A living trust is basically a trust
that is created when one is alive rather than being created when one
dies. This legal agreement is drawn to ensure the property of an
individual is dispersed as per his wishes when he dies. The individual
transfers the ownership of assets to the trust. He then chooses a
trustee who administers it. The trustee could be a friend, family
member, a law firm or an attorney among others. The trustee holds the
legal title of the property on behalf of the beneficiary.
Since this agreement is entered into
when the owner is still alive, it can begin benefiting him immediately.
It is revocable meaning that one can make any desired changes. It shows
how the income and assets it has earned should be distributed after his
death. If the owner is the trustee and he becomes disabled or
incapacitated a successor trustee can manage the financial affairs.
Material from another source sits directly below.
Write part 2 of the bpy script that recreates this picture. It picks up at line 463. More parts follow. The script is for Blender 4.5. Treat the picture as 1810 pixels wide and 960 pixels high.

It can be used for all kinds of
properties. Just like the will, it offers quite a broad planning
flexibility. For it to work properly it is important to ensure that all
the property has been transferred from the name of the owner to that of
the trust.
There are many benefits of having
such an agreement. Firstly no property registered herewith will be
subject to probate. Probate is a process supervised by the court that
involves distributing your property to your inheritors and paying off
your debts. With this kind of agreement, your assets technically are not
yours any longer as the trust owns them. So, your loved ones are saved
the hassle of probate which can be expensive and time consuming.
If one is able and willing, he is
allowed to manage his own trust. In this case, he makes a provision for
the successor trustee to take over after his death. Upon your death, the
successor trustee simply transfers all ownership to beneficiaries named
in the trust. After all the property has been transferred to the named
beneficiaries, the trust ceases to exist.
Another benefit is that this
document offers some level of privacy. This is because the terms of this
agreement are not made public upon the death of the owner. This means
that the deceased individual's debts, assets and inventories remain
private. The estate is then distributed privately.
This is an easy way of transferring
assets to your inheritors free of probate in a matter of weeks or a few
months of your death. It is especially ideal for people with large
estates. A married couple would also find it ideal at it could offer
savings on income and on estate taxes in form of a joint living trust.